Is anyone still reading?

Realty-Based Lawyer, I am, and I agree with you. For the vast majority of mortgages, once your loan balance is above market you can effectively kiss that goodbye. If anything, cramdowns might increase average recovery because it is a whole lot cheaper to show up in bankruptcy court than go through foreclosure and flogging REO in a lot of these markets.

Thanks, MOM. Good thought that cramdown might increase average recoveries - wouldn't be the first self-inflicted injury for the mortgage bankers!

RBL, we are swimming in a sea of self-inflicted banking injuries!

Another point about the cramdown provision is that it's thrown into the unsecured debt bucket. In the unlikely event your borrower really is able to pay much of that, you get court-mediated controls without having to pay much in the way of court costs.

I don't know how much more lala lenders can hope for. It's expensive for a consumer to go to BK court, and you don't get benefit from it unless you really can't pay.

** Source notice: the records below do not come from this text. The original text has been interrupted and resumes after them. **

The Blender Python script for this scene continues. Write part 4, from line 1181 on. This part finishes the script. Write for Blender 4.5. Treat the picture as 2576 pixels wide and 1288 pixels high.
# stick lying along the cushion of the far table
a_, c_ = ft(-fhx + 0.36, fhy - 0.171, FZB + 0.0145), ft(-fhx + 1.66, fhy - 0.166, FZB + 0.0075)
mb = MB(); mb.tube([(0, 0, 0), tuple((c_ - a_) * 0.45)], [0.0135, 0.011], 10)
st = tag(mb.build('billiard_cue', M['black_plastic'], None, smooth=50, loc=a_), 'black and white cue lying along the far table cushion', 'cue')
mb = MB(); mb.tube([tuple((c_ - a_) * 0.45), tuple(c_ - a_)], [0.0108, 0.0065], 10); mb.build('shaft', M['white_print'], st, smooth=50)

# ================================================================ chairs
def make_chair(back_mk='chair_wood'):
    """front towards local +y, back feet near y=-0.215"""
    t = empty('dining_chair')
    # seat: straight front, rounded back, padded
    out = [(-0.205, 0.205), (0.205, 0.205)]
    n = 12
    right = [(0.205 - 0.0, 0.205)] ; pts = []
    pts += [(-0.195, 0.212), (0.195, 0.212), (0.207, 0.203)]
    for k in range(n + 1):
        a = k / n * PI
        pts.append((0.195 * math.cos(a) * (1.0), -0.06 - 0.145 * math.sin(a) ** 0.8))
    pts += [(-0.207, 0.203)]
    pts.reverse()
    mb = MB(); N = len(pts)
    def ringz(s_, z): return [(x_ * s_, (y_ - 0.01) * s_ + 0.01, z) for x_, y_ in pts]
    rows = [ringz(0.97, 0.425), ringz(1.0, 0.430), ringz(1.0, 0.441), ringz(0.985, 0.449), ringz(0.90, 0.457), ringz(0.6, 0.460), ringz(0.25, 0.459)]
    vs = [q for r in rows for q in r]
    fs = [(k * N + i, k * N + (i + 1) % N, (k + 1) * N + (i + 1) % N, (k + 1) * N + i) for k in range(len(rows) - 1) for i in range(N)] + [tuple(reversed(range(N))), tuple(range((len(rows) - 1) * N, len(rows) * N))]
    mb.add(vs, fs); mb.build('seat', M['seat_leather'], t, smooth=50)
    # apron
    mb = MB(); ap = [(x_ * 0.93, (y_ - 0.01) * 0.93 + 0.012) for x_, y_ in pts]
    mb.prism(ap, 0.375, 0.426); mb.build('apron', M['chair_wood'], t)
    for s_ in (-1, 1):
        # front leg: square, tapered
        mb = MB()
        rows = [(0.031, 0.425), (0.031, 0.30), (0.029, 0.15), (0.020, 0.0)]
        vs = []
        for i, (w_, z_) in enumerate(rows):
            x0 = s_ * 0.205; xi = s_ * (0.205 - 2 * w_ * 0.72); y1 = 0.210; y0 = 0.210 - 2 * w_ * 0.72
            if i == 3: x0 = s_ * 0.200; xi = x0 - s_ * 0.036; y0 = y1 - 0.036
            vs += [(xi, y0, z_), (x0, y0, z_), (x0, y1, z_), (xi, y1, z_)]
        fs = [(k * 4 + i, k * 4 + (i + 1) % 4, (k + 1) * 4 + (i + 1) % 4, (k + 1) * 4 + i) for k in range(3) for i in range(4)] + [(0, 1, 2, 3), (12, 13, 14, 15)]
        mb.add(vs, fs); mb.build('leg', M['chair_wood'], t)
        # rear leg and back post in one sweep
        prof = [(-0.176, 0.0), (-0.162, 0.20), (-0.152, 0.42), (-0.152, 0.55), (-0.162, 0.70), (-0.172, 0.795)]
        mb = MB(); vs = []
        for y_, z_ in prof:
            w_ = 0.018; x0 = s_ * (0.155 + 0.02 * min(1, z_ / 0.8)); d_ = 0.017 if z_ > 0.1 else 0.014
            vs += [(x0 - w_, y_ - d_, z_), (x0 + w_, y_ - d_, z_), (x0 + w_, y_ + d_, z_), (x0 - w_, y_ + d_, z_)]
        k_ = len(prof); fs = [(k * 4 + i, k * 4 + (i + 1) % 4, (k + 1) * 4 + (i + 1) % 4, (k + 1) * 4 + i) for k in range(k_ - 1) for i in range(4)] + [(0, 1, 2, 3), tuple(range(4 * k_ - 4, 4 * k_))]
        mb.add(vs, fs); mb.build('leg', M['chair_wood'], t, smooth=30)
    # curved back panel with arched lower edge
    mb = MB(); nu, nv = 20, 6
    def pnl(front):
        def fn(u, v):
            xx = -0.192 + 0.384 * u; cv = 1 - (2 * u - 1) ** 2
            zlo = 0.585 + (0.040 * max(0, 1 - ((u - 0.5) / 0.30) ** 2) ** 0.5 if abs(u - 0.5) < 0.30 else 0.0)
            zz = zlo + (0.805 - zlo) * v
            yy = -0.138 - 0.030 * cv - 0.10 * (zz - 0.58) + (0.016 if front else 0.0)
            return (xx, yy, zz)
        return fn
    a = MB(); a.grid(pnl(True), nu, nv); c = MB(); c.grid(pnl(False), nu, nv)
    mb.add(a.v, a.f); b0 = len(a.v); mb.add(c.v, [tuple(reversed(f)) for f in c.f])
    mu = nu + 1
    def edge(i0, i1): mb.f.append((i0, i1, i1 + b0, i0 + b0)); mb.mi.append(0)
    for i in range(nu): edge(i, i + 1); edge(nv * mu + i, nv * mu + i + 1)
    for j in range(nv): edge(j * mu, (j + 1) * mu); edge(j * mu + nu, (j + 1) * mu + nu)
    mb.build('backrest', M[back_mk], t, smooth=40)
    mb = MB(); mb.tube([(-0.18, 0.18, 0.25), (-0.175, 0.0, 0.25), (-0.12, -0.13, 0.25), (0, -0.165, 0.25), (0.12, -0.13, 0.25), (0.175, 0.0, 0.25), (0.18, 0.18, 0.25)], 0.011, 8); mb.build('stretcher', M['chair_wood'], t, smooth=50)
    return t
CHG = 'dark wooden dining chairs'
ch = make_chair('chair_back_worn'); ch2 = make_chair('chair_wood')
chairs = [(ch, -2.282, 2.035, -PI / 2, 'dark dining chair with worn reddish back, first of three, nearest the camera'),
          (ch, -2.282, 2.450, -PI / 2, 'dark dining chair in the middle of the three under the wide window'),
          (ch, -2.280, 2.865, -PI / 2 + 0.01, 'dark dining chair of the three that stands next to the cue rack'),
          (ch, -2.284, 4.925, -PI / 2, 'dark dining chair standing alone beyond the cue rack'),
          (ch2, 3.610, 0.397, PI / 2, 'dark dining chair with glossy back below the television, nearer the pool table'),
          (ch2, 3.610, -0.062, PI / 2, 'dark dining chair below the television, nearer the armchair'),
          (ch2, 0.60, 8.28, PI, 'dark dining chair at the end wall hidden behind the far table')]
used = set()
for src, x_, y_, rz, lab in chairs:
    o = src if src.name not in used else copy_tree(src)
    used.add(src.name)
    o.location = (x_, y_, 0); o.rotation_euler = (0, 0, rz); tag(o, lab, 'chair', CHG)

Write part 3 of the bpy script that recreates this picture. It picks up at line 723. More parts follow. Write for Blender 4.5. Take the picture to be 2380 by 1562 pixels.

If a lender is going to indulge in high LTV risk-layered lending, what can a lender reasonably expect? I think the industry should look very carefully at this bill and try to make it work for them and the borrowers. It also deals with some of the legal problems involved in restrictions in certain of the master servicing agreements which were part of the SEC docs. No one can really file legal action against a servicer for modifying or writing down a loan if the borrower would likely be able to get a judge to do it for him (or her, must be PC).

I think the industry is acting reflexively and stupidly in its opposition to this suggestion.

One suggestion was a sunset provision, so that this measure would expire of itself after a while. All I would comment on that is "Discretion is the better part of valor." If the sunset was set too early, it would push some borrowers into bankruptcy when they wouldn't otherwise, perhaps. A lot of people who could go BK don't.